Grandfather gazes directly at the viewer from over his patriarchal beard. In every house I visited in the village I saw his picture in a place of honor.
“We would look from there down on our Ein Hud, and we didn’t want to believe that we would not return. We felt that we would return soon. Grandfather would always go down to his land there, plow it and sow it, so he would not die. He would sow hundreds of dunams, wheat and barley and chick peas, and he would pick the fruit from the trees. The whole area you see here was full of fruit trees.
“In the meantime, other people started living in our place. In ’48 they put Oriental Jews into our houses, but they didn’t last long.

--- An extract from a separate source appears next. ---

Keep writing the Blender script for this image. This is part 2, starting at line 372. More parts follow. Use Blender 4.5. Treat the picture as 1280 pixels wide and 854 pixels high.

They believe in all kinds of superstitions, and they used to tell how at night they would see eyes looking down at them from the mountains, or stones falling on them from the sky, or all kinds of ghosts, or the land cried to them, or they saw the people of the village returning to take their houses back. So they didn’t last, and they left. I myself — what can I tell you — don’t believe those stories. When they left, the artists came in; it became an artists’ village and they called it Ein Hod.
“At that time the family began to grow. By ’64 we had fifteen houses here. They didn’t destroy them, but they threatened to all the time. They wanted Grandfather to give up all the land he had below in Ein Hod. They wanted us to give up the land there and buy here. But when we tried to buy, it turned out that it was all a bluff — there’s a law of the Jewish National Fund, the JNF, the agency that oversees land purchases, that it’s forbidden to sell land to non-Jews. When they saw it was no use, in ’64 they confiscated his land for good. They also came and fenced in the land on all sides around us, and then we began to understand that we would never return, that it was impossible to return.
“That didn’t satisfy them, the barbed-wire fence. They wanted to make another fence, and they put in those big cypresses, more pressure on us. And among the cypresses I showed you, wherever he had fruit trees, olive trees, figs, he had every kind of tree you could ever want there, they confiscated the land, and ever since no one works that land and no one benefits from it. It’s just fallow land.
“We still didn’t leave, because when you’ve already become a refugee, as we did in ’48, to become a refugee again from what you founded and built with your own sweat, that was very hard for us to accept. So.
“Ever since we’ve been closed in by barbed wire, and another fence of cypresses, and around us, on our land, they made a huge park, and a firing range for the soldiers — sometimes I would sit in front of the house and suddenly pssst— over my head — and they also put a gate at the end of the road that you have to close and open with a key, the gate to Nir Etsion, the Jewish village built on our land, and in some corner of your heart you ask, What does that mean, you’ve been put in jail?
“After they fenced us in, they again began pressuring Grandfather to give up the land in the old Ein Hud, and the houses, and in exchange they would give us the land here. Grandfather would not agree to that under any circumstances. Because, he reasoned, there, in Ein Hod, it’s my land, and it’s registered in my name, so I should give up my land in exchange for my land? Not I.
“In the meantime, the artists were already in our houses. I’m one of those who spent almost all my time there. The truth is, I don’t really like what they did to our Ein Hud. They made everything ugly. They changed a lot of the character of the area. But I had a lot of friends there, in the village. Jews. They became so friendly with me that they would come sleep with me here at night, in Ein Hud. I had a friend who lived in my aunt’s house — my aunt herself lives here with us. At night I would sit with them there. The truth is, you don’t feel good about it. But on the other hand, if something like that happens to you, maybe it’s better that your friend lives in the house and not a stranger.